## Task goal
Print nothing but the lines from the start of the listing below through the line that contains "R = math.radians". Do not include the pictures.

## Data provided
====
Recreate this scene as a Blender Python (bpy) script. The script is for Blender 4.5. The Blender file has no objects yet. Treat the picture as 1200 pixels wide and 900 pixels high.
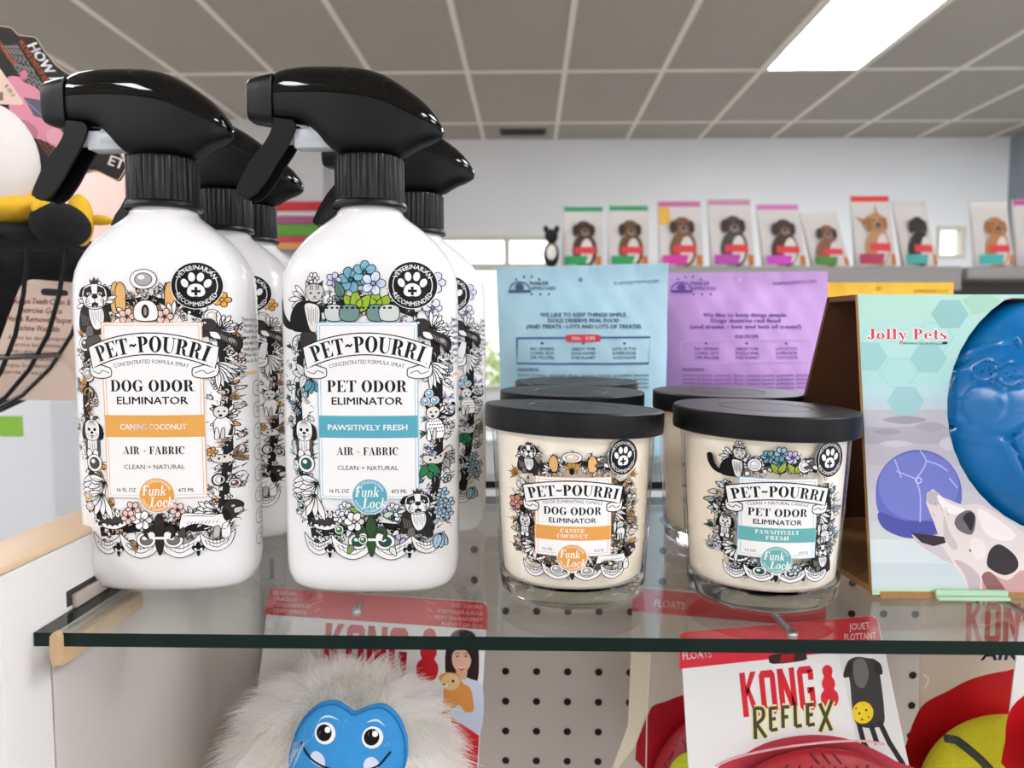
import bpy, bmesh, math, random
import numpy as np
from mathutils import Vector, Matrix
from mathutils.geometry import tessellate_polygon
random.seed(7)
sc = bpy.context.scene
COL = sc.collection
R = math.radians

# ---------------------------------------------------------------- camera, world, exposure
CAM_Z = 1.30
PITCH, YAW, FPX = R(4.32), R(1.27), 900.0
cam_d = bpy.data.cameras.new('camera')
cam_d.sensor_width = 36.0
cam_d.lens = FPX / 1200.0 * 36.0
cam_d.clip_start = 0.02
cam_d.dof.use_dof = True
cam_d.dof.focus_distance = 0.385
cam_d.dof.aperture_fstop = 12.0
cam = bpy.data.objects.new('camera', cam_d)
COL.objects.link(cam)
cam.location = (0, 0, CAM_Z)
cam.rotation_euler = (math.pi / 2 - PITCH, 0, YAW)
sc.camera = cam

wd = bpy.data.worlds.new('daylight')
sc.world = wd
wd.use_nodes = True
bg = wd.node_tree.nodes['Background']
bg.inputs[0].default_value = (0.97, 0.98, 1.0, 1)
bg.inputs[1].default_value = 2.2
LAMP_POWER = 22.0
sc.view_settings.view_transform = 'Standard'
sc.view_settings.look = 'None'
sc.view_settings.gamma = 1.0
sc.view_settings.exposure = 0.3
sc.view_settings.use_curve_mapping = False
sc.cycles.max_bounces = 14
sc.cycles.diffuse_bounces = 8
sc.cycles.glossy_bounces = 6
sc.cycles.transparent_max_bounces = 24
sc.cycles.use_denoising = True

_f = Vector((-math.sin(YAW) * math.cos(PITCH), math.cos(YAW) * math.cos(PITCH), -math.sin(PITCH)))
_r = Vector((math.cos(YAW), math.sin(YAW), 0))
_u = _r.cross(_f)
CAM = Vector((0, 0, CAM_Z))

def ray(px, py):
    return _f + _r * ((px - 600) / FPX) - _u * ((py - 450) / FPX)
def W(px, py, Y):
    """The point at distance Y in front of the camera that sits at photo pixel px, py."""
    d = ray(px, py)
    return CAM + d * (Y / d.y)
def Wpl(px, py, p0, n):
    d = ray(px, py)
    return CAM + d * ((p0 - CAM).dot(n) / d.dot(n))

# ---------------------------------------------------------------- materials
def lin(c):
    if isinstance(c, str):
        c = tuple(int(c[i:i + 2], 16) for i in (0, 2, 4))
    return tuple(((v / 255) / 12.92 if v / 255 <= .04045 else ((v / 255 + .055) / 1.055) ** 2.4) for v in c)
_mats = {}
def mat(name, c, rough=.5, metal=0, spec=.5, coat=0, noise=0, nscale=40, bump=0, sss=0, trans=0, emit=0):
    if name in _mats:
        return _mats[name]
    m = bpy.data.materials.new(name)
    m.use_nodes = True
    nt = m.node_tree
    b = nt.nodes['Principled BSDF']
    col = (*lin(c), 1)
    b.inputs['Base Color'].default_value = col
    b.inputs['Roughness'].default_value = rough
    b.inputs['Metallic'].default_value = metal
    b.inputs['Specular IOR Level'].default_value = spec
    b.inputs['Coat Weight'].default_value = coat
    b.inputs['Coat Roughness'].default_value = .08
    if sss:
        b.inputs['Subsurface Weight'].default_value = sss
        b.inputs['Subsurface Radius'].default_value = (.01, .006, .003)
    if trans:
        b.inputs['Transmission Weight'].default_value = trans
    if emit:
        b.inputs['Emission Color'].default_value = col
        b.inputs['Emission Strength'].default_value = emit
    if noise or bump:
        tc = nt.nodes.new('ShaderNodeTexCoord')
        n = nt.nodes.new('ShaderNodeTexNoise')
        n.inputs['Scale'].default_value = nscale
        n.inputs['Detail'].default_value = 5
        nt.links.new(tc.outputs['Object'], n.inputs['Vector'])
        if noise:
            mx = nt.nodes.new('ShaderNodeMix')
            mx.data_type = 'RGBA'
            mx.inputs[6].default_value = tuple(v * (1 - noise) for v in col[:3]) + (1,)
            mx.inputs[7].default_value = tuple(min(1, v * (1 + noise)) for v in col[:3]) + (1,)
            nt.links.new(n.outputs['Fac'], mx.inputs[0])
            nt.links.new(mx.outputs[2], b.inputs['Base Color'])
        if bump:
            bp = nt.nodes.new('ShaderNodeBump')
            bp.inputs['Strength'].default_value = bump
            bp.inputs['Distance'].default_value = .002
            nt.links.new(n.outputs['Fac'], bp.inputs['Height'])
            nt.links.new(bp.outputs[0], b.inputs['Normal'])
    _mats[name] = m
    return m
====
## Completed task
Recreate this scene as a Blender Python (bpy) script. The script is for Blender 4.5. The Blender file has no objects yet. Treat the picture as 1200 pixels wide and 900 pixels high.
import bpy, bmesh, math, random
import numpy as np
from mathutils import Vector, Matrix
from mathutils.geometry import tessellate_polygon
random.seed(7)
sc = bpy.context.scene
COL = sc.collection
R = math.radians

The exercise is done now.